The first date! Exciting! Something “new” enters our lives – but we also sometimes feel insecure or afraid. Personally, I have done best by presenting myself as I am. Very few people can stand playing a role for a long time.
We want to open up but not be hurt. That is why it is important to write in the profile text what is important to you about the other person. If I have a preference for blond-haired people, then I write that too. Nothing could be worse if I go on a date and my date is dark-haired. What kind of introduction and how do I get out of this situation? If I don’t write that I don’t have children to supposedly improve my chances, how will I explain that at a later stage?
Many will now say, I would never do that! Believe me, this has happened to me several times. Age was fudged, relationship status was not stated correctly, wrong profession, wrong education, etc. Why not make reality more palatable?
One idea, how to design my profile – as an example:
“I’m a 50-year-old male and I’m looking for a partner who is about the same age and has children like me. So I look for comparable profiles on the dating platform, first on the men’s side, and get inspiration or ideas. But please don’t copy paste, but rewrite and adapt to me. Wit and a bit of humour can’t hurt 🙂 (see How do men and women communicate)

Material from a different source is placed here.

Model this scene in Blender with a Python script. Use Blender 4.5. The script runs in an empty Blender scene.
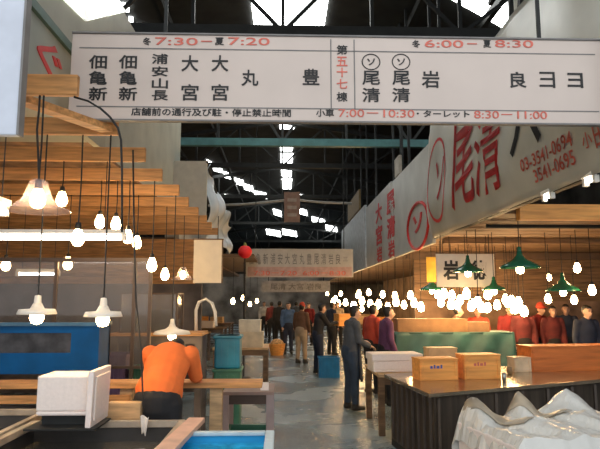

On the one hand, we have concerns, self-doubts, that we will not be loved or will be loved less if we show ourselves as we really are. But is it true?
What are we like in reality? Do we not have good sides in us? Are we not worthy individuals?
On the other hand, we don’t think about the consequences: will reality/truth not come out sooner or later? How will we then explain the “changes”? The balance is not right from the beginning: we “start” a relationship with untruths.
I’m not saying that we should appear in rags or without make-up… but dress as one usually dresses and present a person who is in reality: natural, open (otherwise we wouldn’t have been willing to organise a date) and approachable. Sooner or later we tell more about our lives: Family, children or work colleagues. What was already “covered up” at the beginning will come to light. I often asked the question: If someone does not accept my “constellations”, how do you imagine a relationship with me? Of course, one should not overwhelm the other with problems (children, colleagues)…. There is also an article about it in the Psychology Today: Why Authenticity Is the Best Dating Strategy?
We all have common sense that we can use well and our gut feeling can prevent us from navigating “dangerous waters”. The warning feelings (gut feelings) inside us are fed by our past life experiences and they can usually be relied upon… even or especially in dating 😊
I once read:
“Everything I don’t like about myself, someone else finds stunning and erotic about me”.